Les apprentis sorciers du capitalisme sauvage n'ont jamais autant accumulé de richesse. Il est inutile de rappeler les sommes mirobolantes qu'ils s'approprient sur le dos d'une population réduite, de plus en plus, à la servilité et à la misère. Les princes du pétrole et les roitelets de l'Afrique se gavent en détournant les ressources. Le peuple est ravalé au rang de pions inutiles ; nos gouvernements, soi-disant démocratiques, n'étant, eux aussi, que les valets et la courroie de transmission d'un système qui corrompt pour mieux s'étendre.
Nous ne disons rien ; chacun se contentant d'être un peu mieux loti que son voisin proche ou bien lointain pour fermer les yeux et tolérer encore et encore cette folie suicidaire. La valeur travail ne vaut plus rien, les ressources sont pillées, la terre ne nourrit plus ceux qui la cultivent ; les travailleurs sont de plus en plus pauvres et les rentiers de plus en plus opulents, les richesses disparaissent de l'endroit où elles sont produites pour aller engraisser des profiteurs sans vergogne.
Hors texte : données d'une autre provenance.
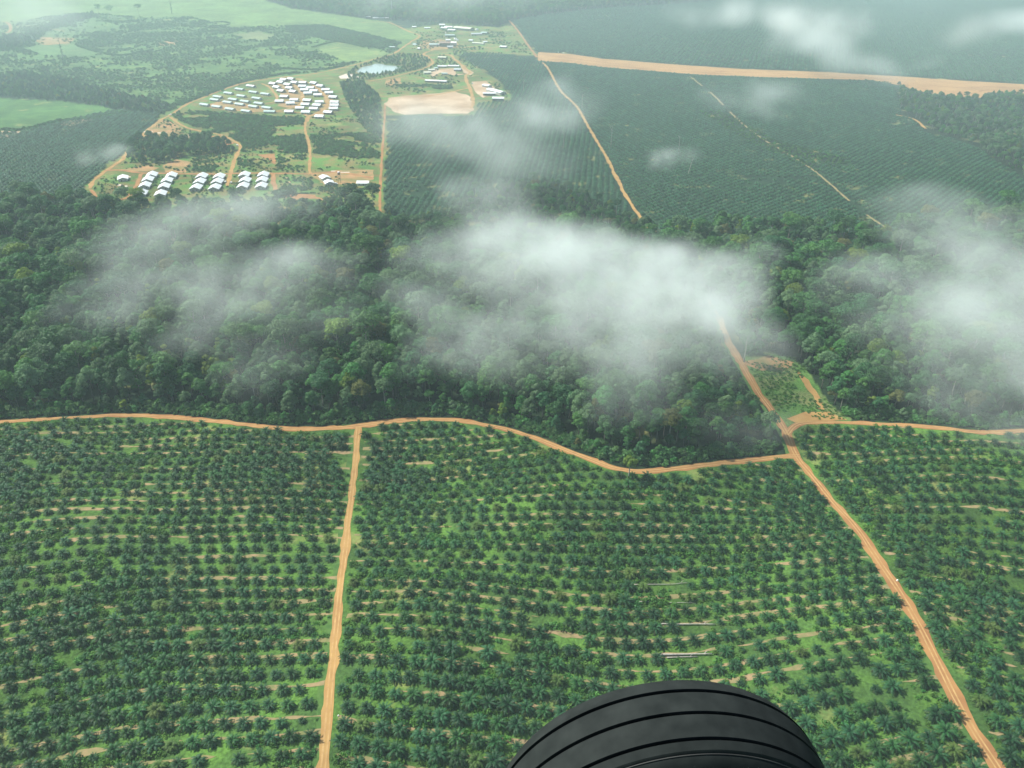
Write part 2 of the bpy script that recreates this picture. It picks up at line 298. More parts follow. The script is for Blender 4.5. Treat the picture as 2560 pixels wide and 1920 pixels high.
# ------------------------------------------------------------------ ground sheet
def build_ground():
    rr = np.exp(np.linspace(math.log(90), math.log(9000), 500))
    aa = np.concatenate([np.linspace(-180, -42, 40, endpoint=False), np.linspace(-42, 42, 520, endpoint=False), np.linspace(42, 180, 40, endpoint=False)]) * math.pi / 180
    na = len(aa); RR, AA = np.meshgrid(rr, aa, indexing='ij')
    X = RR * np.sin(AA); Y = RR * np.cos(AA); Z = terrain(X, Y)
    P = np.stack([X.ravel(), Y.ravel()], -1)
    V = np.vstack([np.column_stack([P, Z.ravel()]), [[0, 0, 0]]])
    i = np.arange(len(rr) - 1)[:, None]; j = np.arange(na)[None]; j2 = (j + 1) % na
    F = np.stack([i * na + j, i * na + j2, (i + 1) * na + j2, (i + 1) * na + j], -1).reshape(-1, 4)
    F = F[:, ::-1].tolist() + [(k, (k + 1) % na, len(V) - 1) for k in range(na)]
    me = mesh('ground', V, F, smooth=True)
    n = len(P)
    A = np.empty((n, 3)); B = np.empty((n, 3))
    A[:] = (0.066, 0.142, 0.025); B[:] = (0.042, 0.090, 0.022)          # cover crop between the palms
    Q = P + np.stack([fbm(P[:, 0], P[:, 1], 60, 2) - .5, fbm(P[:, 0], P[:, 1], 60, 8) - .5], -1) * np.clip((P[:, 1:2] - 700) / 30, 0, 26)
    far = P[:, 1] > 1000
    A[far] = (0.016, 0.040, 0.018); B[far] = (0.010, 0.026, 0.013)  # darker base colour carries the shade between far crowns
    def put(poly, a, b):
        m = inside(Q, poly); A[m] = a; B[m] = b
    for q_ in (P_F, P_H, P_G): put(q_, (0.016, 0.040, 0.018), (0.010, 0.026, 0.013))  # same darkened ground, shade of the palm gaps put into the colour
    sett = gp([(175, 455), (190, 400), (300, 300), (345, 252), (400, 220), (545, 165), (700, 150), (830, 108), (905, 76), (860, 62), (1000, 48), (1105, 55), (1160, 120), (1000, 114), (990, 120), (1050, 152), (1108, 205), (1100, 220), (1022, 250), (838, 250), (832, 475), (600, 470), (330, 475)], D)
    put(sett, (0.068, 0.150, 0.032), (0.145, 0.125, 0.044))
    put(P_J, (0.042, 0.105, 0.030), (0.085, 0.150, 0.040))
    put(P_grass, (0.115, 0.190, 0.050), (0.078, 0.140, 0.042))
    put(P_fieldb, (0.1369, 0.1998, 0.0592), (0.0962, 0.1554, 0.0518))
    put(P_fieldc, (0.0888, 0.1628, 0.0555), (0.0703, 0.1406, 0.0481))
    put(P_fieldd, (0.1480, 0.1776, 0.0740), (0.1184, 0.1480, 0.0592))
    put(P_bright, (0.062, 0.140, 0.036), (0.040, 0.105, 0.030))
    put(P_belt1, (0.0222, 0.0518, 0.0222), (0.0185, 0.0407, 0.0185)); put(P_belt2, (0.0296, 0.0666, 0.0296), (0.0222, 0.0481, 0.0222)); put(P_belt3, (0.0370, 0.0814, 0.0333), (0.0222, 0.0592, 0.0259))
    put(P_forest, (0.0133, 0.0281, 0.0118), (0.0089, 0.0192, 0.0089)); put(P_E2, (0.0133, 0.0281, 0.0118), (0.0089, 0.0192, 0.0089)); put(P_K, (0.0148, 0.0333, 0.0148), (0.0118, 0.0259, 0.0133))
    put(P_clear, (0.070, 0.150, 0.034), (0.105, 0.135, 0.046))
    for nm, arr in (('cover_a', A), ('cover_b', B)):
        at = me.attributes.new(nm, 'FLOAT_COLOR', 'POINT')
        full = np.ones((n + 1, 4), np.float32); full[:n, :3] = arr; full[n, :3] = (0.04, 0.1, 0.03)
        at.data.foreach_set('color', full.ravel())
    m = bpy.data.materials.new('plantation_ground'); m.use_nodes = True; N = m.node_tree.nodes; L = m.node_tree.links
    b = next(x for x in N if x.type == 'BSDF_PRINCIPLED'); b.inputs['Roughness'].default_value = 0.95; b.inputs['Specular IOR Level'].default_value = 0.1
    a1 = N.new('ShaderNodeAttribute'); a1.attribute_name = 'cover_a'; a2 = N.new('ShaderNodeAttribute'); a2.attribute_name = 'cover_b'
    tc = N.new('ShaderNodeTexCoord')
    def noise(s, d): x = N.new('ShaderNodeTexNoise'); x.inputs['Scale'].default_value = s; x.inputs['Detail'].default_value = d; L.new(tc.outputs['Object'], x.inputs['Vector']); return x
    n1 = noise(0.045, 8); n2 = noise(0.6, 4); n3 = noise(0.028, 7)
    r1 = N.new('ShaderNodeMapRange'); r1.inputs[1].default_value = 0.4; r1.inputs[2].default_value = 0.6; L.new(n1.outputs['Fac'], r1.inputs[0])
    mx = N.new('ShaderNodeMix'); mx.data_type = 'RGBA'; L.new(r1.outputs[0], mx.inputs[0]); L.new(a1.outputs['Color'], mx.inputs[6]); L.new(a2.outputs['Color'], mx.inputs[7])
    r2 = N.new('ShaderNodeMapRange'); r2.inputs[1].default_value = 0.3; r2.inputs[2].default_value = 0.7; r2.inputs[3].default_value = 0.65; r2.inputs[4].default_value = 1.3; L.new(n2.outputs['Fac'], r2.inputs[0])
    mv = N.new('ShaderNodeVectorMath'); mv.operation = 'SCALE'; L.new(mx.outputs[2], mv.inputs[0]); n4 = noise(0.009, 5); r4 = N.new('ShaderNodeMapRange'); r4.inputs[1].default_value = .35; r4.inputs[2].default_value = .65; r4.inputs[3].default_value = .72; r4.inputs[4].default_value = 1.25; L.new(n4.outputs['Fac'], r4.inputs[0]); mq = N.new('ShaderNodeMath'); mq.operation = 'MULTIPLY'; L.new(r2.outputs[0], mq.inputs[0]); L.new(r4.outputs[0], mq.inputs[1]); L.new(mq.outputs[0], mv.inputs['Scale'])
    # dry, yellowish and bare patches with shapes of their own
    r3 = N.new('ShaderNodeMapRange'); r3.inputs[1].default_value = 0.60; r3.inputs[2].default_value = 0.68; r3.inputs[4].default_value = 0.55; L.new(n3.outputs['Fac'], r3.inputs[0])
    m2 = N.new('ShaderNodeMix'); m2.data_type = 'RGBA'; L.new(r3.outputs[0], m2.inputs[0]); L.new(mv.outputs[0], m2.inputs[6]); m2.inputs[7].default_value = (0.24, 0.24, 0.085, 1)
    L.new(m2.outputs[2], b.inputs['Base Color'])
    bp = N.new('ShaderNodeBump'); bp.inputs['Distance'].default_value = 0.8; bp.inputs['Strength'].default_value = 0.7; L.new(n2.outputs['Fac'], bp.inputs['Height']); L.new(bp.outputs[0], b.inputs['Normal'])
    me.materials.append(m)
    o = link('ground', me); tag(o, 'rolling green plantation ground with cover plants and dry patches', 'ground', kind='structure')
build_ground()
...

La planète est devenue un terrain de jeu, de loisir pour les derniers rares bénéficiaires du gâteau. Les autres se contentent d'être la toile de fond misérable qui servira à distraire les voyageurs de la misère. Quelques clichés, quelques piécette jetées ici ou là et ils reviendront dans leurs tours dorées pour évoquer leurs vacances et se complaire de leurs privilèges. Ils ne mentionneront pas leur chance ; ils s'estiment légitimes dans leur droit de gagner mille fois plus que d'autres. C'est la curieuse loterie des inégalités.
Quant à nos gouvernants illusoires, après avoir posé pour la postérité, après s'être déplacés en jet privé pour venir parader devant les médias et ouvrir les travaux de la COP 21, ils ont depuis longtemps oublié toutes les promesses. Ils nous ont offert cette petite distraction gentillette avant que de retourner tranquillement à leurs occupations désastreuses. Ils participent à la dilapidation, ils l'encouragent, ils l'organisent pour maintenir croissance et prospérité sans la moindre pensée sur cette Terre qu'on ne fait qu'emprunter à nos enfants.
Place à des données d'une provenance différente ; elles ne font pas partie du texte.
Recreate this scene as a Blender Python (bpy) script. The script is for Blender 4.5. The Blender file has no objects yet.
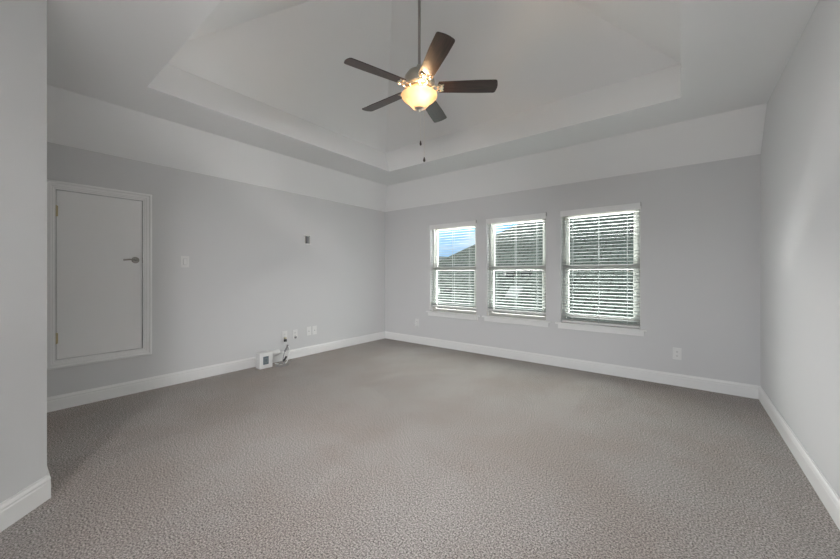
import bpy, bmesh, math, random
from math import radians as R_, sin, cos, pi, tan
from mathutils import Vector, Matrix
random.seed(7)
S = bpy.context.scene
COL = S.collection

# ------------------------------------------------------------ camera
cam_d = bpy.data.cameras.new('camera'); cam = bpy.data.objects.new('camera', cam_d); COL.objects.link(cam)
cam_d.sensor_width = 36.0; cam_d.lens = 335.95 / 840 * 36
cam_d.shift_y = -6.2 / 840
cam_d.clip_start = 0.02; cam_d.clip_end = 500
cam.location = (4.518, -4.718, 1.253)
cam.rotation_euler = (pi / 2, 0, R_(37.83))
S.camera = cam

# ------------------------------------------------------------ world: blue near the skyline, bright cloud overhead
SKY_BLUE = (0.09, 0.40, 0.80)
CLOUD_STRENGTH = 1.4
W = bpy.data.worlds.new('sky'); S.world = W; W.use_nodes = True
nt = W.node_tree; N = nt.nodes; L = nt.links; N.clear()
out = N.new('ShaderNodeOutputWorld'); bg = N.new('ShaderNodeBackground'); L.new(bg.outputs[0], out.inputs[0])
tc = N.new('ShaderNodeTexCoord'); sx = N.new('ShaderNodeSeparateXYZ'); L.new(tc.outputs['Generated'], sx.inputs[0])
nz = N.new('ShaderNodeTexNoise'); nz.inputs['Scale'].default_value = 5; nz.inputs['Detail'].default_value = 6
mp = N.new('ShaderNodeMapping'); mp.inputs['Scale'].default_value = (1, 1, 3.2); mp.inputs['Location'].default_value = (0.3, 0.1, 0)
L.new(tc.outputs['Generated'], mp.inputs[0]); L.new(mp.outputs[0], nz.inputs[0])
cr = N.new('ShaderNodeValToRGB'); cr.color_ramp.elements[0].position = 0.47; cr.color_ramp.elements[1].position = 0.72
L.new(nz.outputs[0], cr.inputs[0])
low = N.new('ShaderNodeMix'); low.data_type = 'RGBA'
low.inputs[6].default_value = (*SKY_BLUE, 1); low.inputs[7].default_value = (0.8, 0.9, 1.0, 1)
L.new(cr.outputs[0], low.inputs[0])
hz = N.new('ShaderNodeValToRGB')           # whiter close to the skyline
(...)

Dilapidez donc l'héritage de milliers de génération. Usez jusqu'à la corde du bien commun. Pourvu que vous finissiez riches à milliards, ayant accumulé des richesses folles qui ne serviront bientôt plus à rien ! Quand plus rien ne poussera, vous essaierez de manger vos avoirs et vos liquidités : ce ne sera ni nourrissant ni très digeste. Nous aurons au moins le plaisir de savoir que nous ne nous survivrez pas de beaucoup.